**DO THIS**
Search the material for "parts" and show all lines that contain it.

**RECORDS**
-------

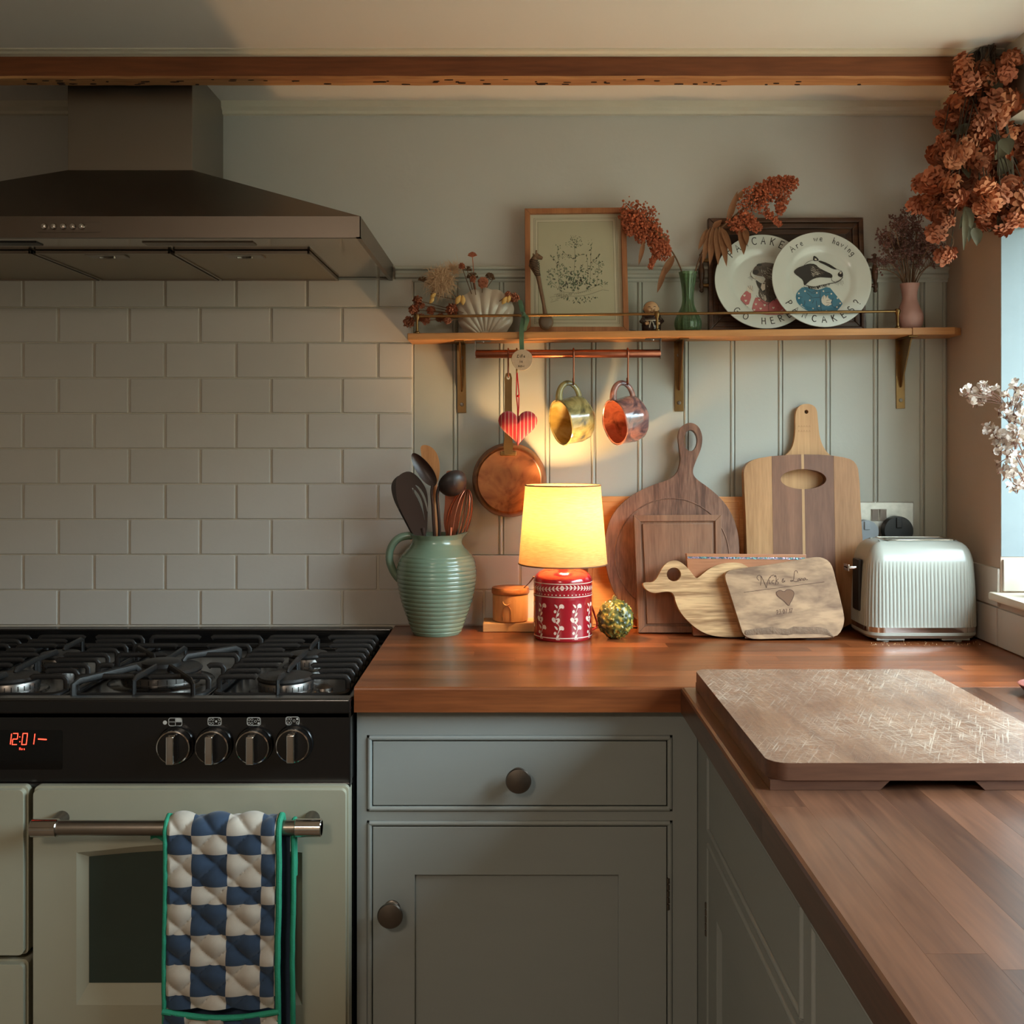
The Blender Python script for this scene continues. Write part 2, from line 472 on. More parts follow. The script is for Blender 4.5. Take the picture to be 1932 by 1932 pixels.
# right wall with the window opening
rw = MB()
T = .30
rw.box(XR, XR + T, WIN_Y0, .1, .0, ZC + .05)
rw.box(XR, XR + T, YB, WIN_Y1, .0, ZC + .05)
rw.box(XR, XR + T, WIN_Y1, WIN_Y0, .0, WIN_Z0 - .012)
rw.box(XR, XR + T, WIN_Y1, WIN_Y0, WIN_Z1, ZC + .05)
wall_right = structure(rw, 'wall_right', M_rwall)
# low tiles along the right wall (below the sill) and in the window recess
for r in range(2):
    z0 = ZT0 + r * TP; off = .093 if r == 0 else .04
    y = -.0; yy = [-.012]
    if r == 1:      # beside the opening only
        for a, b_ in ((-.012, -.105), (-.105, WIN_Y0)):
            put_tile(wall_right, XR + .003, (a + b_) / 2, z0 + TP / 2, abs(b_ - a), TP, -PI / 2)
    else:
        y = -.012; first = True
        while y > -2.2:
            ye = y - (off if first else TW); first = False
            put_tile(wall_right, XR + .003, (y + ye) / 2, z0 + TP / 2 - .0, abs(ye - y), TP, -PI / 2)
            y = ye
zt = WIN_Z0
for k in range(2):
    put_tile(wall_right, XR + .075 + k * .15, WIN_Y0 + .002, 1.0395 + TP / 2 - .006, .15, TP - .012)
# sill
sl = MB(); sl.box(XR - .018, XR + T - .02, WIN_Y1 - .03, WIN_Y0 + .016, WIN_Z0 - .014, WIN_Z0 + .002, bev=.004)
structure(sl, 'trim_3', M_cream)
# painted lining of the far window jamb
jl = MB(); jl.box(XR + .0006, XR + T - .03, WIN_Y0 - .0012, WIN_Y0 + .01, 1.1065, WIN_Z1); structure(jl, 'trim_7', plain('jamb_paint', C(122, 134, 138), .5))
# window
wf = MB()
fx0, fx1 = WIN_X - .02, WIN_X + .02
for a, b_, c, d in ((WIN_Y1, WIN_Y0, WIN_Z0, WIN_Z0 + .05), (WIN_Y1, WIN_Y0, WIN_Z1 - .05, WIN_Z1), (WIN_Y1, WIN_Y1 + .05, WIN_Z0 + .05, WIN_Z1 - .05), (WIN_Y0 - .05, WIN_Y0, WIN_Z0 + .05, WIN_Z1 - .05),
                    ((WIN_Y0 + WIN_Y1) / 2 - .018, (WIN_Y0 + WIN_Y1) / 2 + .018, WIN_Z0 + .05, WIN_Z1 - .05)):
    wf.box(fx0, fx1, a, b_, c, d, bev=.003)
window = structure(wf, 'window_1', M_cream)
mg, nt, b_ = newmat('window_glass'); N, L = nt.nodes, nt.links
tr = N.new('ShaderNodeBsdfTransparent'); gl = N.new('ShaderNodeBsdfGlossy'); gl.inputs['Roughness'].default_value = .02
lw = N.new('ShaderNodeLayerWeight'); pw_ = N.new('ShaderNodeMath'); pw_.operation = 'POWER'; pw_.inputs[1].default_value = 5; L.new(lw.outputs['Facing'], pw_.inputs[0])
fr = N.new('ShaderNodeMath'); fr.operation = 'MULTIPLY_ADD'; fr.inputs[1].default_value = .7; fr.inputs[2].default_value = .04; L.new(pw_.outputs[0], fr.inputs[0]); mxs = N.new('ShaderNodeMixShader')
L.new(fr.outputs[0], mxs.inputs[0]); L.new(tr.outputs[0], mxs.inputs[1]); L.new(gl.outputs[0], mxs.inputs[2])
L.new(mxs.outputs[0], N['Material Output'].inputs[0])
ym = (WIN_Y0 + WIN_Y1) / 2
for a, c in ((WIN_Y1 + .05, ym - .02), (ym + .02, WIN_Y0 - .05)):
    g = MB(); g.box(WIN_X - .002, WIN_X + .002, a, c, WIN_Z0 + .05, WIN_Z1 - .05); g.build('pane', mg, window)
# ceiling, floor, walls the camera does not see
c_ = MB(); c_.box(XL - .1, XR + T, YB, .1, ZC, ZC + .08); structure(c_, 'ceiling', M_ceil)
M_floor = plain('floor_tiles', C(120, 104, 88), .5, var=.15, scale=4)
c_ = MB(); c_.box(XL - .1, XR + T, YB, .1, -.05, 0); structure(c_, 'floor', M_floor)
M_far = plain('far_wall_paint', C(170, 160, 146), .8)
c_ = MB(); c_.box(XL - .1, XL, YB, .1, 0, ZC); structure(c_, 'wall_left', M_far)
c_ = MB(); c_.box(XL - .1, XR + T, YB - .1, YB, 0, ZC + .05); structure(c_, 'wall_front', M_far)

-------

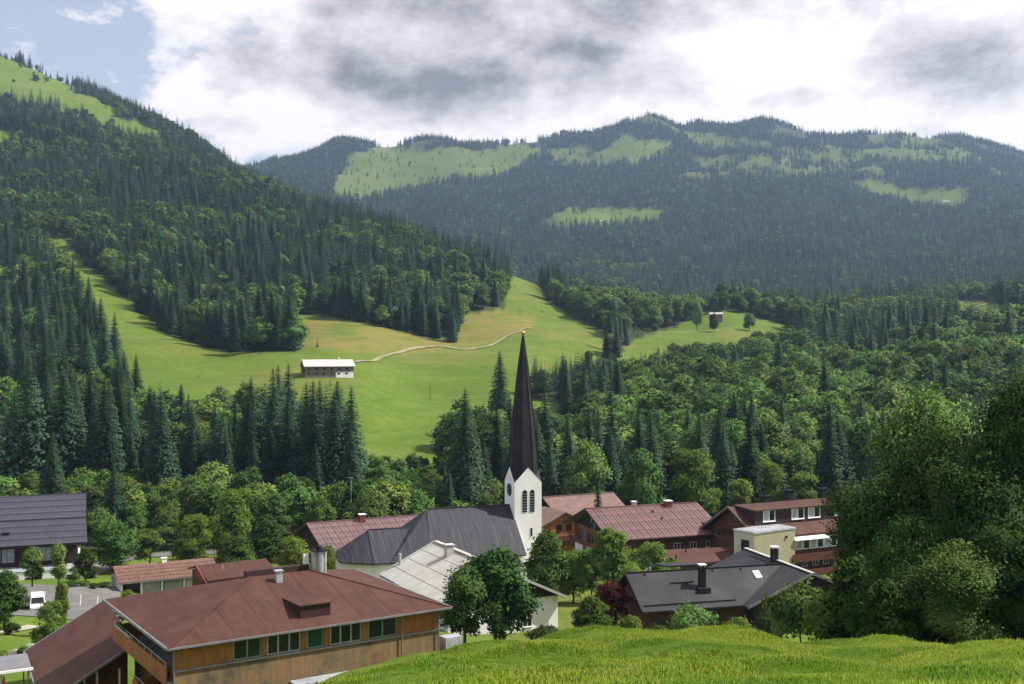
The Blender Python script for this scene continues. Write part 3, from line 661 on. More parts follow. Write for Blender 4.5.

-------

**RESULT FOR THIS EXERCISE**
The Blender Python script for this scene continues. Write part 2, from line 472 on. More parts follow. The script is for Blender 4.5. Take the picture to be 1932 by 1932 pixels.
The Blender Python script for this scene continues. Write part 3, from line 661 on. More parts follow. Write for Blender 4.5.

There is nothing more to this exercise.